* **Do this**: Please set the lines down again exactly, from the top of the entries through the line that contains "mb.mi = 0; mb.face(rings[-1][0], True);".

* **Material to process**:
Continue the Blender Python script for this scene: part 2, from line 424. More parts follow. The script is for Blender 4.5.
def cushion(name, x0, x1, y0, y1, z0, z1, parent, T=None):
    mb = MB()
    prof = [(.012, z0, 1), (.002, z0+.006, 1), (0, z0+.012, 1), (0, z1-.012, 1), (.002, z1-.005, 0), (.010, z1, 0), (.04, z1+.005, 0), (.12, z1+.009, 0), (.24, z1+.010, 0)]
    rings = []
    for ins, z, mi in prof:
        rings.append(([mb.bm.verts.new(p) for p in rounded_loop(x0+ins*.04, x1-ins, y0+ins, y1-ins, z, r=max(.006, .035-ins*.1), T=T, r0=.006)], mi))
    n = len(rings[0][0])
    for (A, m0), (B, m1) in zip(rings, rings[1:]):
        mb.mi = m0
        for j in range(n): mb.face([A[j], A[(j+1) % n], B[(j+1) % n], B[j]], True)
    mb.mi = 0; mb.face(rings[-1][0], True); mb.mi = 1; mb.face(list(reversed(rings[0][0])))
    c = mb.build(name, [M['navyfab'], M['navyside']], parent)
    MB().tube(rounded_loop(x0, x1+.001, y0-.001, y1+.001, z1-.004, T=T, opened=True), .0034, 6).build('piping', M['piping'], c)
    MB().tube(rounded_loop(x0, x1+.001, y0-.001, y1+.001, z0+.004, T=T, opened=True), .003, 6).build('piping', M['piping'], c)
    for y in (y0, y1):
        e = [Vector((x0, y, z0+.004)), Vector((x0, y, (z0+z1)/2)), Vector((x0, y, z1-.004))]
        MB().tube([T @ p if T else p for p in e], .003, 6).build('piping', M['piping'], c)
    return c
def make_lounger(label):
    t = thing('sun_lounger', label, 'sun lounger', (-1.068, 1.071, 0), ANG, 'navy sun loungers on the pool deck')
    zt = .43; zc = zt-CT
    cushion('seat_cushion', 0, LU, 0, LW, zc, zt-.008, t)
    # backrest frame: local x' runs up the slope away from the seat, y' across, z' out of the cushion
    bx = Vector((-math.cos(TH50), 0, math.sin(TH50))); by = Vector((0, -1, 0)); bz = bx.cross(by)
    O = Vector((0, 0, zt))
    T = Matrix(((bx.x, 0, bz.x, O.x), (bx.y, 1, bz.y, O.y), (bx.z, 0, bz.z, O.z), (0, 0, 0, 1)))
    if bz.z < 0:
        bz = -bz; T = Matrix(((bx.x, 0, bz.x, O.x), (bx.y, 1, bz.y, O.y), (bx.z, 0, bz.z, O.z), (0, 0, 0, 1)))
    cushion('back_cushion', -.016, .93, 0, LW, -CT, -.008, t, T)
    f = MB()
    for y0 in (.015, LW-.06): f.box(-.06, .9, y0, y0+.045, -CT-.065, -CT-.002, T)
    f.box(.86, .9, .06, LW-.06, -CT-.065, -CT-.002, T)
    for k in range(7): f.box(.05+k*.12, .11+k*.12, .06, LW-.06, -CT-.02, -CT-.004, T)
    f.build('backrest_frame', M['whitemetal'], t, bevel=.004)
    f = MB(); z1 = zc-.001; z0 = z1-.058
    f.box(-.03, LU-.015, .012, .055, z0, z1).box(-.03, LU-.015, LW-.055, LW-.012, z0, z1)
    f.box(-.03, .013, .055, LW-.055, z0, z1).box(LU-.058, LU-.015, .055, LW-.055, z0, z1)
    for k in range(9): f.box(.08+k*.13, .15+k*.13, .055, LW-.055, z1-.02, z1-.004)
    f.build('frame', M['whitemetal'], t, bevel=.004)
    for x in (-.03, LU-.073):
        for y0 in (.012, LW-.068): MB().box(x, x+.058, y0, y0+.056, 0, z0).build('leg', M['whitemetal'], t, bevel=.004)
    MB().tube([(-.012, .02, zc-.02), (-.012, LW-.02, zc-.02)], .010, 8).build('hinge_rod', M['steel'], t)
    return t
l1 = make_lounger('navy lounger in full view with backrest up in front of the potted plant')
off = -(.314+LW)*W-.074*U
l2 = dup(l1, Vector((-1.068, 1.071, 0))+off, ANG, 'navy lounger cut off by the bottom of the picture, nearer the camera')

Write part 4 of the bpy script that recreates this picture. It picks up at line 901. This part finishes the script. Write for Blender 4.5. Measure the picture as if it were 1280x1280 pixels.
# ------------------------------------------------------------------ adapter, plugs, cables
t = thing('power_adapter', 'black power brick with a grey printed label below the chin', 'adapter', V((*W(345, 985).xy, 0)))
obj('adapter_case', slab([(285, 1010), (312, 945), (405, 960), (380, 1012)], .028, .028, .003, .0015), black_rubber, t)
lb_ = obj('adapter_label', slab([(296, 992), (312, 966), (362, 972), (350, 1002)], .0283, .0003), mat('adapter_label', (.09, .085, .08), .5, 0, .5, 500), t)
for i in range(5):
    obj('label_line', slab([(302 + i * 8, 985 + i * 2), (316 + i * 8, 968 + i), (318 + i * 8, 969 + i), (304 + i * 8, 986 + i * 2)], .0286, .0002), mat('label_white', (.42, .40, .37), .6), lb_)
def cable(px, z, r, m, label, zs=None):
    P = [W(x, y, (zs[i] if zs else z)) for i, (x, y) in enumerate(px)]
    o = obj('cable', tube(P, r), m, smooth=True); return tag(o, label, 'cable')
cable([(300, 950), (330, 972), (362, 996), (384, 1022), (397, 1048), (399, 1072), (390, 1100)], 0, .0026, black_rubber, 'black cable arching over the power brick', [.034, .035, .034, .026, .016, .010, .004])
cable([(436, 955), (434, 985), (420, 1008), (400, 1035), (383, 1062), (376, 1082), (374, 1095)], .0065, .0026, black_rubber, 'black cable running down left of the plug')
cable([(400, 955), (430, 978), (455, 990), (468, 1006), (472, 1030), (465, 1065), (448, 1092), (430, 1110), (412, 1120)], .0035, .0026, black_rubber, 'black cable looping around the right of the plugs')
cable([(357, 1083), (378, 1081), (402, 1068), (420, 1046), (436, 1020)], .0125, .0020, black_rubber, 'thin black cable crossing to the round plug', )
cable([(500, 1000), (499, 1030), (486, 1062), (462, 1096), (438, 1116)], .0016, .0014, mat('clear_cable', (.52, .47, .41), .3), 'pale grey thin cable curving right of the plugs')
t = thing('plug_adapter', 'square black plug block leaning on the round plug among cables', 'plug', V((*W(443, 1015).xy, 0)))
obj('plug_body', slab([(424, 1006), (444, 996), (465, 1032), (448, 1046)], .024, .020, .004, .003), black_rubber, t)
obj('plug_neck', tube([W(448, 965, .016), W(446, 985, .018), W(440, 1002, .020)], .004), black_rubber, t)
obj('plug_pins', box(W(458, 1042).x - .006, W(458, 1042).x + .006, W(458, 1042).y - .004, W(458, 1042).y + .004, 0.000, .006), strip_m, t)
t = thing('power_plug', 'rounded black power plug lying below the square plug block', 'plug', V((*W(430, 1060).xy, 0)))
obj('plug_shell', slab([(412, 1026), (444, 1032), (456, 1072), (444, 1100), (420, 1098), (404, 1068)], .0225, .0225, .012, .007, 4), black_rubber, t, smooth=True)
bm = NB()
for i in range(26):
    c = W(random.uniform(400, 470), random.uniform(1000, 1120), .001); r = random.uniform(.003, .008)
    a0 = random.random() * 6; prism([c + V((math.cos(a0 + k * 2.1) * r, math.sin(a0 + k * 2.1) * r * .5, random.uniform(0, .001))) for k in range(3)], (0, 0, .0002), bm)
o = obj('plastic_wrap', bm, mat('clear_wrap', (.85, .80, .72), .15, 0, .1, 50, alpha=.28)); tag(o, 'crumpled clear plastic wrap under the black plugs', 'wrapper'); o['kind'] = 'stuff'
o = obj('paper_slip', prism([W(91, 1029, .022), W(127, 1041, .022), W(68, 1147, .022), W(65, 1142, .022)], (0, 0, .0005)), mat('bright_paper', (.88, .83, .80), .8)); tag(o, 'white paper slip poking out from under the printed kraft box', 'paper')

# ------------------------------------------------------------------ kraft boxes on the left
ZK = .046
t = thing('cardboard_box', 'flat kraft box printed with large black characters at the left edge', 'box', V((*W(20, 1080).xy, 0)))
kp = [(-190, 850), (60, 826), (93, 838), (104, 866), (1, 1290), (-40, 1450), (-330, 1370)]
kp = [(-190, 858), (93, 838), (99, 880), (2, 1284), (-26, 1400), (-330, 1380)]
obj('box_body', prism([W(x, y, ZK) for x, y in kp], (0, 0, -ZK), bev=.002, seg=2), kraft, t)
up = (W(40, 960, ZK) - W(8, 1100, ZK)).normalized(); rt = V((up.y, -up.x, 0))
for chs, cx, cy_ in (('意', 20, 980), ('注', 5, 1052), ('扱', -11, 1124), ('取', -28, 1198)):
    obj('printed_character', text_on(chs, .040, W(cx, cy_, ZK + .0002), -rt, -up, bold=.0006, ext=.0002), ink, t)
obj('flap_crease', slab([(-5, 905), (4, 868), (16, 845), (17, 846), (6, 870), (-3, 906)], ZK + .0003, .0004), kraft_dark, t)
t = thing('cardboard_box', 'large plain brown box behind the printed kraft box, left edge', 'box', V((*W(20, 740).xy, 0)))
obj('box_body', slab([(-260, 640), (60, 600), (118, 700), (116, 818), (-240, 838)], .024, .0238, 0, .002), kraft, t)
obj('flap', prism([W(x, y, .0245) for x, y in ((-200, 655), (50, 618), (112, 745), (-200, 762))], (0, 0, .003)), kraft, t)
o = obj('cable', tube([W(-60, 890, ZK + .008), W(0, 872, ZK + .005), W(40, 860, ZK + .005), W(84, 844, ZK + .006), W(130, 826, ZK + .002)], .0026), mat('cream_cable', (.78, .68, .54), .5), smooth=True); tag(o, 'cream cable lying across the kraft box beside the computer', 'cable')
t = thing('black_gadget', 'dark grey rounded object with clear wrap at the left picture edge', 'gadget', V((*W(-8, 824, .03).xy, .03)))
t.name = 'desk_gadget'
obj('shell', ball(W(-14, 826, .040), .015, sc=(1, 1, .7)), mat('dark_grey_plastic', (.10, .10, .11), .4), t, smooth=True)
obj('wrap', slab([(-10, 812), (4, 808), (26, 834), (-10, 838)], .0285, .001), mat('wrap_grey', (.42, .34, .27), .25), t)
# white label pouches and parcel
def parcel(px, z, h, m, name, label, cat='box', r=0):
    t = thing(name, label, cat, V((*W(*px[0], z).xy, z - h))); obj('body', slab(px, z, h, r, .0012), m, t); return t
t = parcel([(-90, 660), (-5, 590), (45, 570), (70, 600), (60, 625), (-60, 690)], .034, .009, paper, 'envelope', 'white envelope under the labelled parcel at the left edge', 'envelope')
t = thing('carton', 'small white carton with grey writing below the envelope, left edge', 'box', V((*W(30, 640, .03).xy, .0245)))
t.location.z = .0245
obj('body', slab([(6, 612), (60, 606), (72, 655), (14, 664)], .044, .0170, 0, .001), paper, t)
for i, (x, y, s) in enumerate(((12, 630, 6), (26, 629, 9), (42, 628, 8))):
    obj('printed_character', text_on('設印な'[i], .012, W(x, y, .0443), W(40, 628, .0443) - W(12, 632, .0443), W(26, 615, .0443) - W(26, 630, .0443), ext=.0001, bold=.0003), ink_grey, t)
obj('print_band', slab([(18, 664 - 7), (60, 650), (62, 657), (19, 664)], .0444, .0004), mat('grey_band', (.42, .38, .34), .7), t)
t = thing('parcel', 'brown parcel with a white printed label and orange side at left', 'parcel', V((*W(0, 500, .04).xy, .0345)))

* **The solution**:
Continue the Blender Python script for this scene: part 2, from line 424. More parts follow. The script is for Blender 4.5.
def cushion(name, x0, x1, y0, y1, z0, z1, parent, T=None):
    mb = MB()
    prof = [(.012, z0, 1), (.002, z0+.006, 1), (0, z0+.012, 1), (0, z1-.012, 1), (.002, z1-.005, 0), (.010, z1, 0), (.04, z1+.005, 0), (.12, z1+.009, 0), (.24, z1+.010, 0)]
    rings = []
    for ins, z, mi in prof:
        rings.append(([mb.bm.verts.new(p) for p in rounded_loop(x0+ins*.04, x1-ins, y0+ins, y1-ins, z, r=max(.006, .035-ins*.1), T=T, r0=.006)], mi))
    n = len(rings[0][0])
    for (A, m0), (B, m1) in zip(rings, rings[1:]):
        mb.mi = m0
        for j in range(n): mb.face([A[j], A[(j+1) % n], B[(j+1) % n], B[j]], True)
    mb.mi = 0; mb.face(rings[-1][0], True); mb.mi = 1; mb.face(list(reversed(rings[0][0])))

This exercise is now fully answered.